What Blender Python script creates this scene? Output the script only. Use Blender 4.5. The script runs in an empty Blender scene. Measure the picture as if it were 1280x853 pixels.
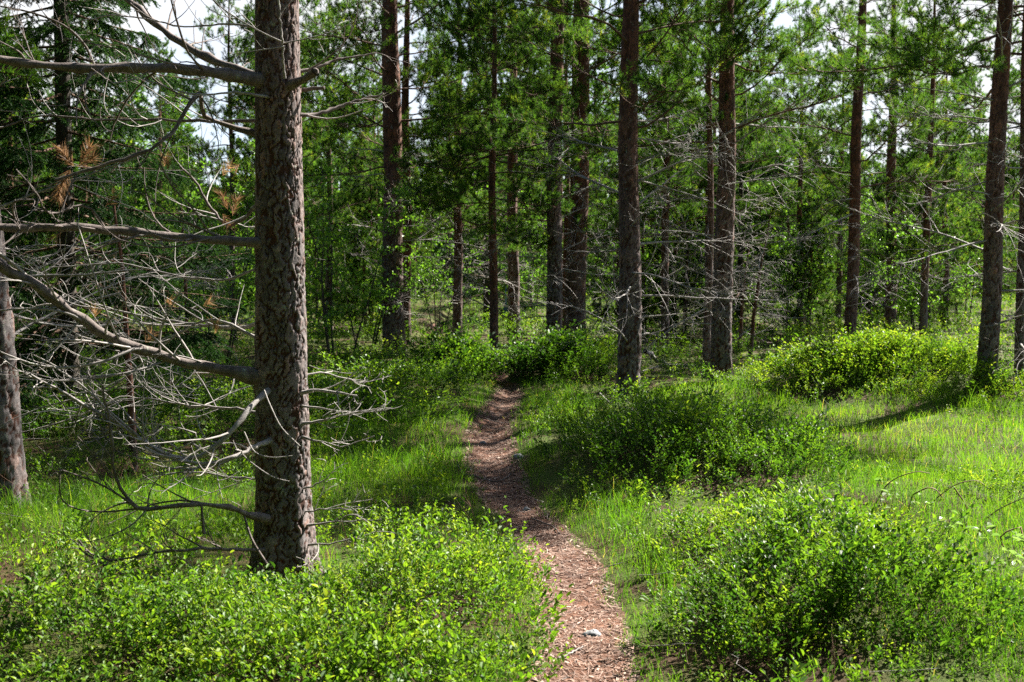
import bpy, math, random
import numpy as np
from mathutils import Matrix, Vector

# ------------------------------------------------------------------ camera, light, exposure
S = bpy.context.scene
COL = S.collection
random.seed(7)
F_PX, CX, CY, HOR, EYE = 1526.0, 640.0, 426.5, 330.0, 1.55
PITCH = math.atan((CY - HOR) / F_PX)
cam_d = bpy.data.cameras.new('camera')
cam = bpy.data.objects.new('camera', cam_d)
COL.objects.link(cam)
cam.location = (0, 0, EYE)
cam.rotation_euler = (math.pi / 2 - PITCH, 0, 0)
cam_d.sensor_width = 36.0
cam_d.lens = 36.0 * F_PX / 1280.0
cam_d.clip_start = 0.05
cam_d.clip_end = 2000.0
cam_d.dof.use_dof = True
cam_d.dof.focus_distance = 7.0
cam_d.dof.aperture_fstop = 5.0
S.camera = cam

SUN_AZ, SUN_EL = 47.0, 40.0          # degrees to the right of the view direction, elevation
world = bpy.data.worlds.new('World')
S.world = world
world.use_nodes = True
wn = world.node_tree
bg = wn.nodes['Background']
sky = wn.nodes.new('ShaderNodeTexSky')
sky.sky_type = 'NISHITA'
sky.sun_disc = False
sky.sun_elevation = math.radians(SUN_EL)
sky.sun_rotation = math.radians(SUN_AZ)
sky.dust_density = 1.0
sky.air_density = 0.7
# thin bright cloud over the blue
wtc = wn.nodes.new('ShaderNodeTexCoord')
wno = wn.nodes.new('ShaderNodeTexNoise')
wno.inputs['Scale'].default_value = 2.2
wno.inputs['Detail'].default_value = 7
wra = wn.nodes.new('ShaderNodeValToRGB')
wra.color_ramp.elements[0].position = 0.28
wra.color_ramp.elements[1].position = 0.48
wmx = wn.nodes.new('ShaderNodeMix')
wmx.data_type = 'RGBA'
wmx.inputs['B'].default_value = (4.9, 5.0, 5.2, 1)
wn.links.new(wtc.outputs['Generated'], wno.inputs['Vector'])
wn.links.new(wno.outputs['Fac'], wra.inputs['Fac'])
wsx = wn.nodes.new('ShaderNodeSeparateXYZ')
wn.links.new(wtc.outputs['Generated'], wsx.inputs[0])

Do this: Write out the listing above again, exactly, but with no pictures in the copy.

Solution:
What Blender Python script creates this scene? Output the script only. Use Blender 4.5. The script runs in an empty Blender scene. Measure the picture as if it were 1280x853 pixels.
import bpy, math, random
import numpy as np
from mathutils import Matrix, Vector

# ------------------------------------------------------------------ camera, light, exposure
S = bpy.context.scene
COL = S.collection
random.seed(7)
F_PX, CX, CY, HOR, EYE = 1526.0, 640.0, 426.5, 330.0, 1.55
PITCH = math.atan((CY - HOR) / F_PX)
cam_d = bpy.data.cameras.new('camera')
cam = bpy.data.objects.new('camera', cam_d)
COL.objects.link(cam)
cam.location = (0, 0, EYE)
cam.rotation_euler = (math.pi / 2 - PITCH, 0, 0)
cam_d.sensor_width = 36.0
cam_d.lens = 36.0 * F_PX / 1280.0
cam_d.clip_start = 0.05
cam_d.clip_end = 2000.0
cam_d.dof.use_dof = True
cam_d.dof.focus_distance = 7.0
cam_d.dof.aperture_fstop = 5.0
S.camera = cam

SUN_AZ, SUN_EL = 47.0, 40.0          # degrees to the right of the view direction, elevation
world = bpy.data.worlds.new('World')
S.world = world
world.use_nodes = True
wn = world.node_tree
bg = wn.nodes['Background']
sky = wn.nodes.new('ShaderNodeTexSky')
sky.sky_type = 'NISHITA'
sky.sun_disc = False
sky.sun_elevation = math.radians(SUN_EL)
sky.sun_rotation = math.radians(SUN_AZ)
sky.dust_density = 1.0
sky.air_density = 0.7
# thin bright cloud over the blue
wtc = wn.nodes.new('ShaderNodeTexCoord')
wno = wn.nodes.new('ShaderNodeTexNoise')
wno.inputs['Scale'].default_value = 2.2
wno.inputs['Detail'].default_value = 7
wra = wn.nodes.new('ShaderNodeValToRGB')
wra.color_ramp.elements[0].position = 0.28
wra.color_ramp.elements[1].position = 0.48
wmx = wn.nodes.new('ShaderNodeMix')
wmx.data_type = 'RGBA'
wmx.inputs['B'].default_value = (4.9, 5.0, 5.2, 1)
wn.links.new(wtc.outputs['Generated'], wno.inputs['Vector'])
wn.links.new(wno.outputs['Fac'], wra.inputs['Fac'])
wsx = wn.nodes.new('ShaderNodeSeparateXYZ')
wn.links.new(wtc.outputs['Generated'], wsx.inputs[0])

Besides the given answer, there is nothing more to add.